I do know there were times when he did get to go back and see her considering they were married right here in Elizabethton on May 10, 1961. But that wasn’t always the case, as he put it, “You got to take all of your clothes with you but your wife and kids stayed here.” Though they had to spend time apart, there were times where they lived together. This is true because my mom was born on base at Quantico, Virginia in 1970. And my aunt in Johnson City before her. I asked him what it was like to live oceans away from his family. He said, “We were just existing. Doing the job we’re told to do to the best that we could. Took care of the kids and provided for what we could provide them with.” And provide he did.

My favorite story is the one where his granddaughter interviewed him and learned that it was possible for her to love him even more than she already did. He grew from the great man who enjoyed the funny pictures we would always take and who was always willing to share his living room chair with me.
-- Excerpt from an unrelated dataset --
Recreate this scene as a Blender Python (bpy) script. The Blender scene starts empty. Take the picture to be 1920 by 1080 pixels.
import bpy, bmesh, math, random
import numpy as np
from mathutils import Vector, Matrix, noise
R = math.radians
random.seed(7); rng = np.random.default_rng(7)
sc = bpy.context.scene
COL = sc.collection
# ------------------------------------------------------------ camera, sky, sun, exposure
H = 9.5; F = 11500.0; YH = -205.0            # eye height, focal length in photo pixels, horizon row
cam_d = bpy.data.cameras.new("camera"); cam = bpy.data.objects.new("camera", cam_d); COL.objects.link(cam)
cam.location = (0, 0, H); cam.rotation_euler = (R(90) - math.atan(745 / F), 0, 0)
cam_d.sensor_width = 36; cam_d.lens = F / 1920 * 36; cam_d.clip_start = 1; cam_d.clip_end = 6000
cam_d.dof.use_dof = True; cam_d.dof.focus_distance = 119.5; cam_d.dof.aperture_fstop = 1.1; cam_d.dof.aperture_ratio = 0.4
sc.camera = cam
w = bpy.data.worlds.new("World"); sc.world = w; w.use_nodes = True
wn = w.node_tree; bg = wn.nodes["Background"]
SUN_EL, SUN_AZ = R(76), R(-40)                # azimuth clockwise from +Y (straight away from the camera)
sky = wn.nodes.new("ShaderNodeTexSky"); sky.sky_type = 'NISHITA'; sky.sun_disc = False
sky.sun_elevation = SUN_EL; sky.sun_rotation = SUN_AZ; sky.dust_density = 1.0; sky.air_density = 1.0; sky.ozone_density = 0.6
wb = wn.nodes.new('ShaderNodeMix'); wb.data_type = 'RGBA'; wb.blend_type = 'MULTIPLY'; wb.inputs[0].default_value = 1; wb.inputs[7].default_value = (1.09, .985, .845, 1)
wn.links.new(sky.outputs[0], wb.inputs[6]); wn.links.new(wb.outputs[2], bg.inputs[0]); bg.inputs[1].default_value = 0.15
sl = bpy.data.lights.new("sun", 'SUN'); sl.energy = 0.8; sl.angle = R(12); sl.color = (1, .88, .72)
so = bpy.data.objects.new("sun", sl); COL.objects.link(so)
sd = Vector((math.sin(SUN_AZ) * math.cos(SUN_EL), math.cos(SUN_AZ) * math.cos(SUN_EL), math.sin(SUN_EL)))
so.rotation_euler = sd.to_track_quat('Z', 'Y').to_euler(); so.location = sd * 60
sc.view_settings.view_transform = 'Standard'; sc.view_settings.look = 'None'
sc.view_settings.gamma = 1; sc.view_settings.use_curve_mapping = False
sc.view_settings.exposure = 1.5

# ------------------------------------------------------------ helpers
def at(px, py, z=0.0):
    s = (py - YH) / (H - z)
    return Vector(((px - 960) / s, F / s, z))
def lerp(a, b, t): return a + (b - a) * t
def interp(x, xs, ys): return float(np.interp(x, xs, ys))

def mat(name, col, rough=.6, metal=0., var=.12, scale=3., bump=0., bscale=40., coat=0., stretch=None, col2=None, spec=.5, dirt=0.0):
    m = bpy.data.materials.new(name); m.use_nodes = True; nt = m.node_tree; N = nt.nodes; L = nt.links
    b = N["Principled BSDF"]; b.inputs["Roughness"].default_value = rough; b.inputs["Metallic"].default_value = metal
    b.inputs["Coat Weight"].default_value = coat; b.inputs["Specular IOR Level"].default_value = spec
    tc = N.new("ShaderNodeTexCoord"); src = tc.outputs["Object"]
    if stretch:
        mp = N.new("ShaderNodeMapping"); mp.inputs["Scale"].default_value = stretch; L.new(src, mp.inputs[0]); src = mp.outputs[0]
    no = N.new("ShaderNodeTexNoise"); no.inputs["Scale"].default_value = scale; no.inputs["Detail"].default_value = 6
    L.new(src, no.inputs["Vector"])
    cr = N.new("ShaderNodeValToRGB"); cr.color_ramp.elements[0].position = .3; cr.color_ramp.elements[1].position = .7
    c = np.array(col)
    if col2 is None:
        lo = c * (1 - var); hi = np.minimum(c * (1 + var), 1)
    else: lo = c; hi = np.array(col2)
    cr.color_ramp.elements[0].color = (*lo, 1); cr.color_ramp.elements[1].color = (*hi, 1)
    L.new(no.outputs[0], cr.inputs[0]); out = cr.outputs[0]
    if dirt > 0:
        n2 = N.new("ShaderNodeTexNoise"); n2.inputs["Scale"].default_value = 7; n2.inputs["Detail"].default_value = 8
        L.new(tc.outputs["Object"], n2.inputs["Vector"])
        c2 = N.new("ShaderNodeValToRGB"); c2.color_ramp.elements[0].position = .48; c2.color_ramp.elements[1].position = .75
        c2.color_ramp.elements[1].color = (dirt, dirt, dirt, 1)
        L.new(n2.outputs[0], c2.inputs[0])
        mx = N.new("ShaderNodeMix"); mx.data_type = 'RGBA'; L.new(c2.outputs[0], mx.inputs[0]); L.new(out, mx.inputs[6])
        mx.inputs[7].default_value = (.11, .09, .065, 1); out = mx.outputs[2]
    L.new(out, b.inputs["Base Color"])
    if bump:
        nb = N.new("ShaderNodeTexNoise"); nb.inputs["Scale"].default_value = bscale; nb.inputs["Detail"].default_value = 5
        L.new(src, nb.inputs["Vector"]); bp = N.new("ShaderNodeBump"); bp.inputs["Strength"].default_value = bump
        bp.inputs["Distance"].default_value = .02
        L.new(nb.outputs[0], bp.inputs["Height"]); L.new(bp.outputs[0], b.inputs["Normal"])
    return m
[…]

He is still that, but now also a superhero. Learning about a younger version of my grandpa “just doing his job” has made me swell with admiration. I will never forget the stories of a my-age grandpa he illustrated for me. I have always known I love my grandpa but now I get to love more of his character. The humility displayed in his answers and personality is something I see reflected in my wonderful mom and aunt. I hope one day that might reflect in me as well.